The Mariners have gone to sleep as a playoff team and woken up in 2010. They’ve walked through a door in 1995 and come out another one in 2027. They’ve gone back through that door and emerged in 2018. They’ve seen winning and losing many times, but mostly losing. They seem to oscillate between both without any sense of regularity.

They are unstuck in time, and don’t know where they’re going next.

At times, it seems like they’ve settled into a timeline. Alright. It’s 2018. It really is. We’re finally here. We are doing what we did when it was 2018.

In 2018, the Mariners won extra inning games. We won one-run games. The Mariners had a good offense. They had a strong bullpen. The starting pitching was weirdly good. 2018 was a year where the Mariners were good.

Just as random as what year the Mariners appear in, though, is how long they appear in any given year.

The Mariners had just briefly entered a door into 1995. As they were stretching out and settling into their cushy chintz arm chairs, they were yanked right back out. Suddenly, it was 2010. And then 2008. Oh wait, now it was 2017.

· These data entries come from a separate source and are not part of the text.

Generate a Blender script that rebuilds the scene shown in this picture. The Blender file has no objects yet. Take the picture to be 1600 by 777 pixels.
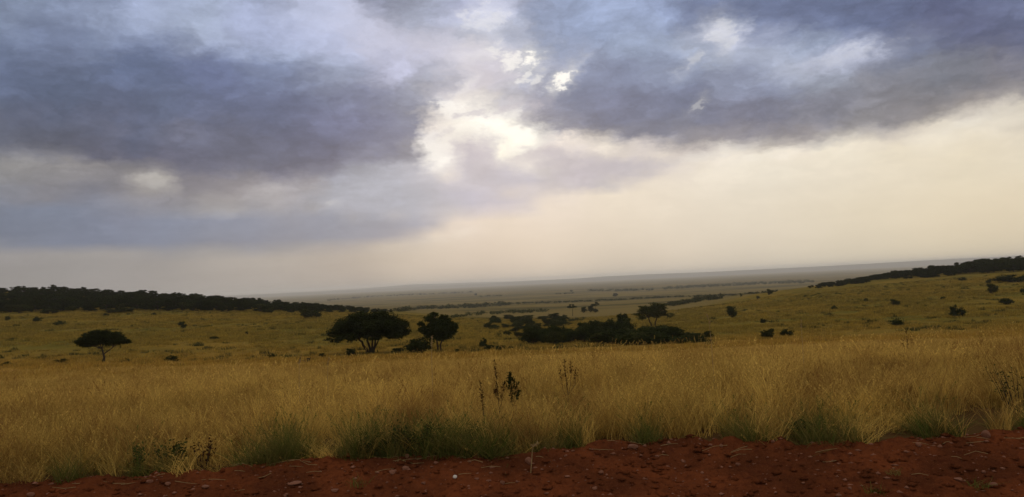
import bpy, math, random
import numpy as np
from mathutils import Vector, Matrix

rng = np.random.default_rng(7)
random.seed(7)
scene = bpy.context.scene
col = scene.collection
F_PX = 1232.0            # focal length measured on the 1600 px wide photograph
PITCH = math.atan(51.5 / F_PX)
ROLL = math.atan(0.047)

# ------------------------------------------------------------------ camera
def cam_axes():
    f = Vector((0, math.cos(PITCH), math.sin(PITCH)))
    u0 = Vector((0, -math.sin(PITCH), math.cos(PITCH)))
    r0 = Vector((1, 0, 0))
    r = math.cos(ROLL) * r0 - math.sin(ROLL) * u0
    u = math.sin(ROLL) * r0 + math.cos(ROLL) * u0
    return f, r, u
AX_F, AX_R, AX_U = cam_axes()
cam_d = bpy.data.cameras.new('camera')
cam = bpy.data.objects.new('camera', cam_d)
col.objects.link(cam)
cam_d.sensor_width = 36
cam_d.lens = 36 * F_PX / 1600
cam_d.clip_start = 0.1
cam_d.clip_end = 90000
m = Matrix.Identity(4)
for i in range(3):
    m[i][0] = AX_R[i]; m[i][1] = AX_U[i]; m[i][2] = -AX_F[i]
cam.matrix_world = m
scene.camera = cam

def view_dir(u, v):
    return AX_F + AX_R * ((u - 800) / F_PX) + AX_U * ((388.5 - v) / F_PX)

# ------------------------------------------------------------------ render settings
scene.render.engine = 'CYCLES'
scene.cycles.use_denoising = True
scene.cycles.max_bounces = 5
scene.cycles.diffuse_bounces = 2
scene.cycles.transmission_bounces = 3
scene.cycles.volume_bounces = 1
scene.cycles.transparent_max_bounces = 4
scene.cycles.caustics_reflective = False
scene.cycles.caustics_refractive = False
scene.view_settings.view_transform = 'Standard'
scene.view_settings.look = 'None'
scene.view_settings.gamma = 1.0
scene.view_settings.use_curve_mapping = False
scene.view_settings.exposure = 0.0

SUN_EL = math.radians(11.5)
SUN_AZ = math.radians(-1.0)      # measured from +Y towards +X

# ------------------------------------------------------------------ node helpers
def lin(c):
    return tuple(((x / 255) / 12.92 if x / 255 <= 0.04045 else ((x / 255 + 0.055) / 1.055) ** 2.4) for x in c)

class NT:
    def __init__(s, tree):
        s.t = tree; s.n = tree.nodes; s.l = tree.links
        s.n.clear()
    def node(s, typ, **kw):
        n = s.n.new(typ)
        for k, v in kw.items(): setattr(n, k, v)
        return n
    def put(s, sock, val):
        if isinstance(val, bpy.types.NodeSocket): s.l.new(val, sock)
        elif val is not None:
            if isinstance(val, (tuple, list)) and sock.type == 'RGBA' and len(val) == 3: val = (*val, 1)
            sock.default_value = val
    def math(s, op, a, b=None, c=None, clamp=False):
        n = s.node('ShaderNodeMath', operation=op, use_clamp=clamp)
        s.put(n.inputs[0], a)
        if b is not None: s.put(n.inputs[1], b)
        if c is not None: s.put(n.inputs[2], c)
        return n.outputs[0]
    def vec(s, op, a, b=None, c=None, out=0):
        n = s.node('ShaderNodeVectorMath', operation=op)
        s.put(n.inputs[0], a)
        if b is not None: s.put(n.inputs[1], b)
        if c is not None: s.put(n.inputs[2], c)
        return n.outputs['Value'] if op in ('DOT_PRODUCT', 'LENGTH', 'DISTANCE') else n.outputs[0]
    def scale(s, a, k):
        n = s.node('ShaderNodeVectorMath', operation='SCALE')
        s.put(n.inputs[0], a); s.put(n.inputs['Scale'], k)
        return n.outputs[0]
    def comb(s, x, y, z):
        n = s.node('ShaderNodeCombineXYZ')
        s.put(n.inputs[0], x); s.put(n.inputs[1], y); s.put(n.inputs[2], z)
        return n.outputs[0]
    def sep(s, v):
        n = s.node('ShaderNodeSeparateXYZ'); s.put(n.inputs[0], v); return n.outputs
    def noise(s, vec, scale, detail=5, rough=0.55, out='Fac', dist=0.0, dims='3D'):
        n = s.node('ShaderNodeTexNoise', noise_dimensions=dims)
        s.put(n.inputs['Vector'], vec); n.inputs['Scale'].default_value = scale
        n.inputs['Detail'].default_value = detail; n.inputs['Roughness'].default_value = rough
        n.inputs['Distortion'].default_value = dist
        return n.outputs[out]
    def ramp(s, fac, stops, interp='LINEAR'):
        n = s.node('ShaderNodeValToRGB'); s.put(n.inputs[0], fac)
        cr = n.color_ramp; cr.interpolation = interp
        while len(cr.elements) < len(stops): cr.elements.new(0.5)
        for e, (p, c) in zip(cr.elements, stops):
            e.position = p
            e.color = (*c, 1) if len(c) == 3 else c
        return n.outputs[0]
    def rng(s, val, a, b, c=0.0, d=1.0, smooth=True):
        n = s.node('ShaderNodeMapRange')
        n.interpolation_type = 'SMOOTHSTEP' if smooth else 'LINEAR'
        s.put(n.inputs[0], val)
        for i, q in enumerate((a, b, c, d)): n.inputs[i + 1].default_value = q
        return n.outputs[0]
    def mix(s, f, a, b, blend='MIX'):
        n = s.node('ShaderNodeMix', data_type='RGBA', blend_type=blend)
        s.put(n.inputs[0], f); s.put(n.inputs[6], a); s.put(n.inputs[7], b)
        return n.outputs[2]

# ------------------------------------------------------------------ world: low sky behind broken cloud
world = bpy.data.worlds.new('World'); world.use_nodes = True
w = NT(world.node_tree)
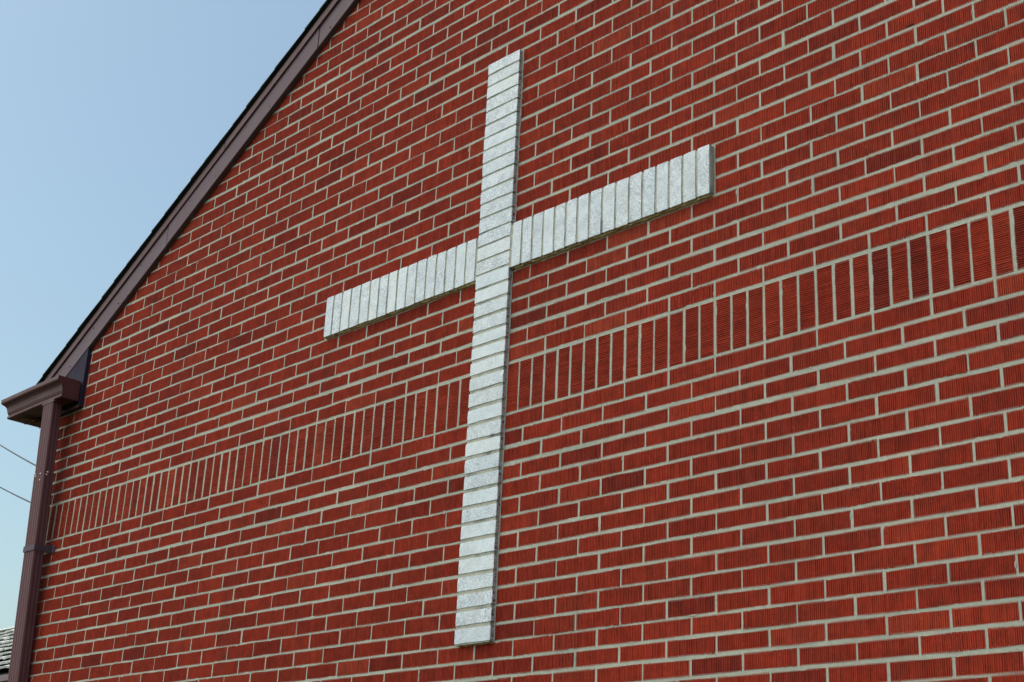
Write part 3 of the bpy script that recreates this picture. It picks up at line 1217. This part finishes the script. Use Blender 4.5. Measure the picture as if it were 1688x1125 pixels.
link('ridge_cap', recalc(mesh('ridge_cap', v, f)), MT['nshingle'], nroof)


# ------------------------------------------------------------------ overhead service wires
def ray(px, py):
    d = RT * ((px - 844) / FPX) + UP * (-(py - 562.5) / FPX) + FW
    return d / math.hypot(d.x, d.y)


def wire(p0, p1, label, yend):
    # far point on the first sight line, near end fixed to the side wall of the building
    A = CAM + ray(*p0) * 20.0
    E = None
    k = (p1[1] - p0[1]) / (p1[0] - p0[0])
    best = 1e9
    px = p1[0]
    while px < 260:
        d = ray(px, p0[1] + k * (px - p0[0]))
        t = (XL * C - CAM.x) / d.x
        q = CAM + d * t
        if abs(q.y - yend) < best:
            best, E = abs(q.y - yend), q
        px += 1
    B = A + (A - E) * 1.6
    B.z = A.z + (A.z - E.z) * 1.75
    n = 40
    ctr = []
    for i in range(n + 1):
        t = i / n
        p = E.lerp(B, t)
        ta = (A - E).length / (B - E).length
        # shallow sag that passes through A
        zA = E.z + (A.z - E.z)
        q = t / ta
        lin = E.z + (B.z - E.z) * t
        sagA = (E.z + (B.z - E.z) * ta) - zA
        p.z = lin - sagA * (t * (1 - t)) / (ta * (1 - ta))
        ctr.append(p)
    rad = .0085
    v, f = [], []
    for i, p in enumerate(ctr):
        tg = (ctr[min(i + 1, n)] - ctr[max(i - 1, 0)]).normalized()
        s = tg.cross(Vector((0, 0, 1))).normalized()
        u = s.cross(tg)
        for q in range(6):
            a = q * math.pi / 3
            v.append(p + s * math.cos(a) * rad + u * math.sin(a) * rad)
    for i in range(n):
        for q in range(6):
            f.append((6 * i + q, 6 * i + (q + 1) % 6, 6 * i + 6 + (q + 1) % 6, 6 * i + 6 + q))
    o = link('overhead_wire', recalc(mesh('overhead_wire', v, f, True)), MT['wire'])
    o['label'] = label
    o['category'] = 'wire'
    o['group'] = 'service wires left of the building'
    return o


wire((0, 736), (63, 767), 'upper of two thin black overhead wires left of the downspout', 1.2)
wire((0, 805), (55, 828), 'lower of two thin black overhead wires left of the downspout', 1.6)
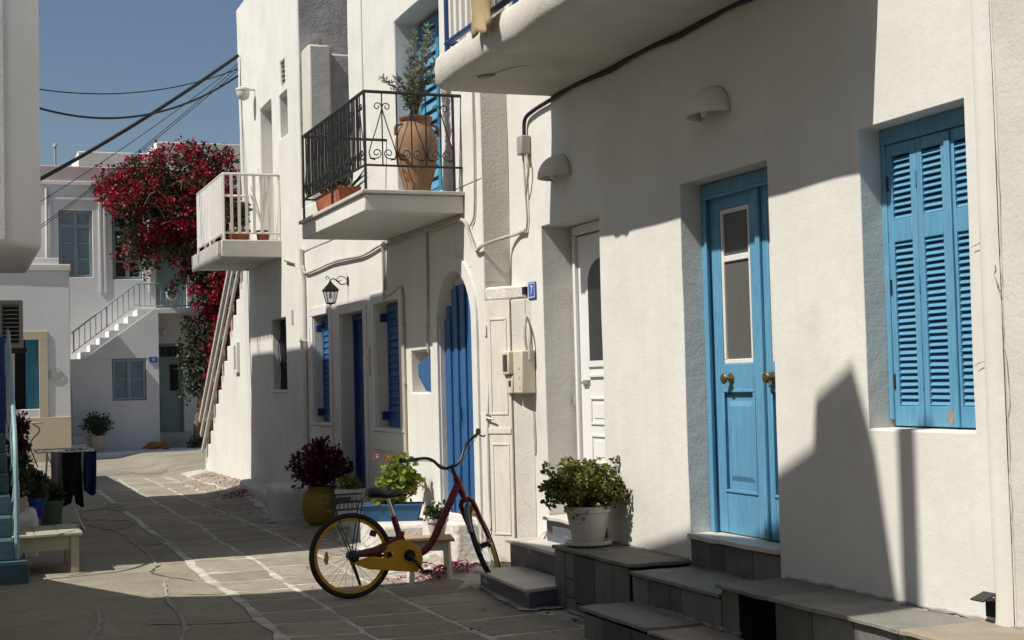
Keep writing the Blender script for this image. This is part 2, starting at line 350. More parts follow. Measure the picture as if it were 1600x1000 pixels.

When every year’s the same, it’s hard to keep track.

In 2014, Kole Calhoun hit a ground-rule double in the bottom of the second inning to score two runs. He hit the double off of a soft-tossing Mariners lefty.

Suddenly it was the top of the third, and the Mariners found themselves in 2010. Their mediocre left fielder struck out swinging on a ball in the dirt. They got a seemingly-random single, but their leadoff hitter swung at the first pitch he saw and grounded into a double play.

Forty minutes later, a door opened and the Mariners went through it. They emerged, squinting, into 2017. Just in time to see Mike Zunino hit a home run to make it 3-1.

They stayed there a while. Long enough for Nelson Cruz to hit a home run of his own, and for Zunino to get another big hit, this time a double. He would end up scoring to tie the game.

In the ninth inning, the Mariners put two runners on base. And then it was 2005. It wasn’t 2005 because they blew it. It was 2005 because Albert Pujols snatched a hit away from Chris Herrmann, which isn’t something Albert Pujols has been able to do with any regularity in about a decade.

The top of the tenth became 2013. The leadoff hitter, Dee Gordon, hit a single. He stole second and made it to third on the throw. Jean Segura walked, and broke for second. They actually tried the play. The one where the runner on first steals and the runner on third tries to steal home on the throw. It didn’t work, because this is Major League Baseball, and that play never works.

Kole Calhoun hit a walkoff dinger on the first pitch of the bottom of the tenth inning to win the game.

Sure, it could have been 2014, or 2017, or 2009. I could probably come up with some fucked up reason why that home run means it was 1986, or some shit. But it wasn’t. It was every year. It was each and every year of the Mariners’ existence, and it felt all too familiar. It felt so right.

It was 2018, and the same things happened that always happened. And for the past couple of weeks, it feels like there’s nothing that makes 2018 different than any other year.